Zastrow: Nach der Wende hat die FDP bei uns den Fehler gemacht, die damals erfolgreichere West-FDP kopieren zu wollen. In Sachsen flog die Partei 1994 mit 1,7 Prozent aus dem Landtag, 1999 sank sie gar auf 1,1 Prozent ab. Danach habe ich den Parteivorsitz übernommen und unser Team hat einen eigenen „sächsischen Weg“ eingeschlagen. Wir haben unsere Politik auf Land und Leuten aufgebaut. Wir tragen der Tatsache Rechnung, daß Sachsen liberal-konservativer tickt als andere Bundesländer. Daß es patriotischer ist und es einen großen Heimatstolz gibt und das alles ohne Tümelei und Wichtigtuerei, dafür mit Pragmatismus, Fortschrittsgeist und großer Begeisterung für Technik und Neues. Und daß Sachsen, als Mutterland der friedlichen Revolution von 1989, seinen Freiheitsbegriff breiter ansetzt.

Die Sachsen-FDP ist weniger kosmopolitisch und politisch korrekt, eher bodenständig und freiheitlich?

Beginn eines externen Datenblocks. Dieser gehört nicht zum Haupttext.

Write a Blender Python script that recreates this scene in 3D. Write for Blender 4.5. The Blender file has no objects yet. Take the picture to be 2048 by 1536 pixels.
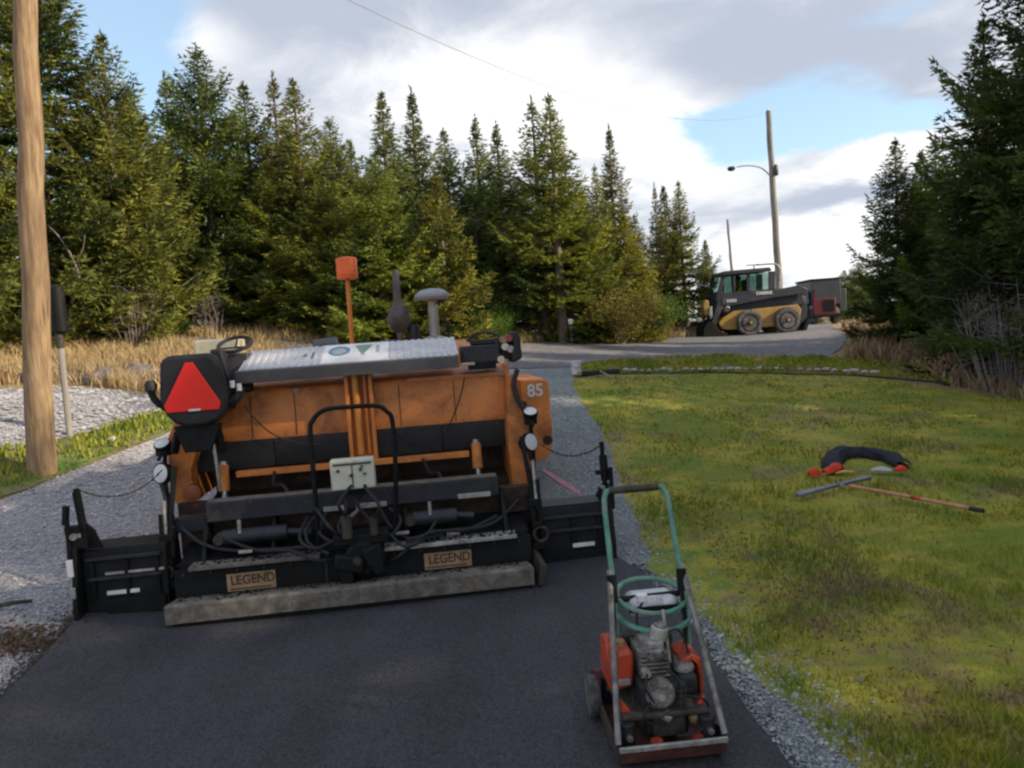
import bpy, math, random
import numpy as np
from mathutils import Vector, Matrix, Euler
from mathutils.geometry import delaunay_2d_cdt
from mathutils import noise as mnoise

random.seed(11)
rng = np.random.default_rng(11)
scene = bpy.context.scene
COL = scene.collection
R = math.radians

# ------------------------------------------------------------------ camera
PITCH, ROLL = math.atan(101 / 1536), 0.07
cam_data = bpy.data.cameras.new("camera")
cam_data.sensor_width = 36.0
cam_data.lens = 27.0
cam_data.clip_end = 3000
cam = bpy.data.objects.new("camera", cam_data)
COL.objects.link(cam)
fwd = Vector((0, math.cos(PITCH), -math.sin(PITCH)))
r0 = Vector((1, 0, 0))
u0 = Vector((0, math.sin(PITCH), math.cos(PITCH)))
xc = math.cos(ROLL) * r0 - math.sin(ROLL) * u0
yc = math.sin(ROLL) * r0 + math.cos(ROLL) * u0
rot = Matrix((xc, yc, -fwd)).transposed()
cam.matrix_world = Matrix.Translation((0, 0, 1.7)) @ rot.to_4x4()
scene.camera = cam

# ------------------------------------------------------------------ sky and sun
SUN_EL, SUN_AZ = R(26), R(104)          # azimuth clockwise from +Y
world = bpy.data.worlds.new("World")
scene.world = world
world.use_nodes = True
wt = world.node_tree
wt.nodes.clear()


class G:
    """tiny expression builder over a node tree"""
    def __init__(self, nt): self.nt = nt
    def n(self, t, **kw):
        x = self.nt.nodes.new(t)
        for k, v in kw.items(): setattr(x, k, v)
        return x
    def link(self, a, b): self.nt.links.new(a, b)
    def put(self, sock, v):
        if isinstance(v, bpy.types.NodeSocket): self.nt.links.new(v, sock)
        elif v is not None: sock.default_value = v
    def m(self, op, a, b=None, c=None, clamp=False):
        x = self.n('ShaderNodeMath', operation=op, use_clamp=clamp)
        self.put(x.inputs[0], a)
        if b is not None: self.put(x.inputs[1], b)
        if c is not None: self.put(x.inputs[2], c)
        return x.outputs[0]
    def mix(self, f, a, b, mode='MIX'):
        x = self.n('ShaderNodeMix', data_type='RGBA', blend_type=mode)
        self.put(x.inputs[0], f); self.put(x.inputs[6], a); self.put(x.inputs[7], b)
        return x.outputs[2]
    def noise(self, vec, scale, detail=4, rough=.55, dist=0):
        x = self.n('ShaderNodeTexNoise')
        if vec is not None: self.link(vec, x.inputs['Vector'])
        x.inputs['Scale'].default_value = scale
        x.inputs['Detail'].default_value = detail
        x.inputs['Roughness'].default_value = rough
        x.inputs['Distortion'].default_value = dist
        return x.outputs[0]
    def ramp(self, f, a, b):
        """smooth step from a to b"""
        x = self.n('ShaderNodeMapRange', interpolation_type='SMOOTHSTEP')
        self.put(x.inputs[0], f)
        x.inputs[1].default_value = a; x.inputs[2].default_value = b
        x.inputs[3].default_value = 0; x.inputs[4].default_value = 1
        return x.outputs[0]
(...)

Zastrow: Freiheitlich und bodenständig sind die Stichworte. Die Sachsen-FDP hat – nicht von der Mitgliederzahl, aber von Mitgliederstruktur und Themenbreite her – den Charakter einer liberalen Volkspartei, nicht den einer Milieupartei. Wir sind kein philosophischer Club und haben nicht umsonst so viele kommunale Mandate, 590 insgesamt, und stellen 27 Bürgermeister – mehr als Linke, Grüne und SPD zusammen. Wir haben eine gesellschaftliche Verankerung, wie sie woanders nicht zu finden ist. Und ebenso wichtig ist, daß wir Landtagsabgeordnete immer noch keine Berufspolitiker sind. Denn durch die dürre Zeit der neunziger Jahre sind nur jene geblieben, die aus Idealismus Liberale sind und nicht die, die mit der FDP Karriere machen wollten. Wir haben fast alle nebenher noch einen Beruf, was uns von allen anderen Fraktionen deutschlandweit unterscheidet. So bleiben wir unabhängig und auf dem Boden haften.

Dennoch kann Sie der Kurs der Bundespartei nicht kaltlassen. Wird der vor allem unter dem neuen Partei-Vize Wolfgang Kubicki nicht eher „linker“ sein?

Zastrow: Wie kommen Sie darauf?

Kubickis Kurs galt vielen Beobachtern bisher als tendenziell eher „links“.

Zastrow: Wenn die FDP wirklich nach links rutschen sollte, dann gäbe es massiven sächsischen Widerstand. Aber ich glaube nicht, daß es so kommt. Denn natürlich stimmt zwar, daß seit Jahren ein linksgrüner Zeitgeist durchs Land wabert, aber die alte Führung hat gerade damit Schiffbruch erlitten, dem Zeitgeist zu sehr hinterherzulaufen. Ermutigend ist, daß ich mich in der Parteitagsrede Christian Lindners mehr als früher wiedergefunden habe, mit seinem Bekenntnis zur Marktwirtschaft, seiner Kritik an der Energiewende oder einer differenzierten Haltung in der Europapolitik. Inhalte, mit denen wir in der Partei vor einem halben Jahr noch in der Minderheit waren.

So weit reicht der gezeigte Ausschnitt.